3rd place: “Hector Sala-Mango” by Blake Lemons and Vy Trinh
This dish, inspired by the drug-running invalid Hector Salamanca on the TV show Breaking Bad, was actually confusing to many tasters. The name made it seem like it would be filled with mango, but in fact, it also contained salmon — a great double pun, but it caused a bit of a shock when tasted. The end results were not dissimilar to Tio’s own demise: a stroke, a call for help, and an untimely death. (*Nobody actually died eating this.)


  • Kwala Mandel tried the risky tactic of entering the same item as last year, but new and improved. Her “Guactails” a year ago were delicious but viewed with suspicion for not having much guac in them. This year, she roared back with a more guac-y Bloody Mary-style cocktail. I’m just happy to have more booze at the party. If she kept trying new guactails every year, I wouldn’t complain.

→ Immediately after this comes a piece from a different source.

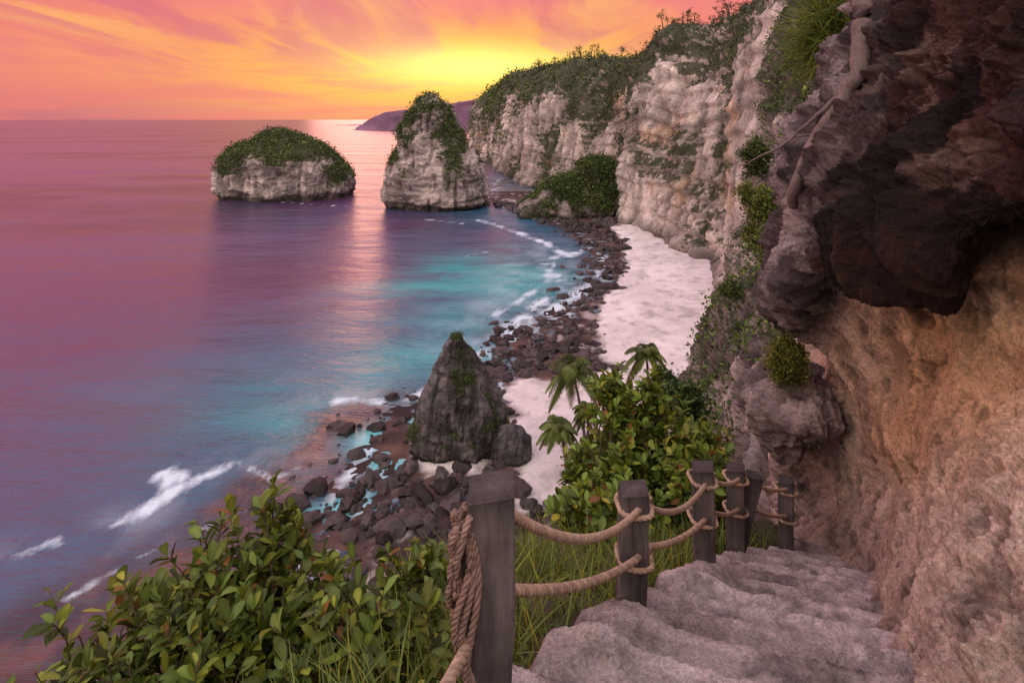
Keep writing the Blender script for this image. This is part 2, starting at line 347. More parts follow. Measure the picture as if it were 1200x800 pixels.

  • Speaking of repeat entries, my cousins The Desowitzes kept to their tradition of making chocolate entries, but instead of trying a fourth time with the same “Guacolate,” they switched it up and baked guac brownies. At one point they were titled “Grownies,” but young Samantha made a last-second name change to the more confusing name “Quacine”… not sure what that means, or where the “Q” or “ine” comes from, but I appreciate the chocolate.
  • A newbie latecomer that deserves some attention is Greg Little, who came bearing “Bracamole,” a bra filled with guac. If we had a boobie-prize, it would’ve won.
  • Honorable mentions to other super-creative guacs: Chris Carter’s “My Guac With the Lord” with parodied the classic inspirational beach poster using guac; Michael Zimmer’s “Savory Guacamole Shortcake” which deftly straddled the venn diagram between appetizer and dessert; Steve Tavernia’s “Guac ’N Roll,” a delicious a bacon and gorgonzola southwestern wrap; and Jordan Boeder’s “Ghost,” a ghost-pepper guac so spicy it shot everyone’s taste buds so they couldn’t taste anyone else’s entries (good strategy!).
  • We used 135 avocados this year, which is down from last year, despite the number of entries being up. So in a way, creativity is up and waste is down. Good job!

Thanks for another amazing year to everyone who entered, everyone who came, and everyone who just likes reading about it afterwards!  I’m reminded every year how imaginative my friends are.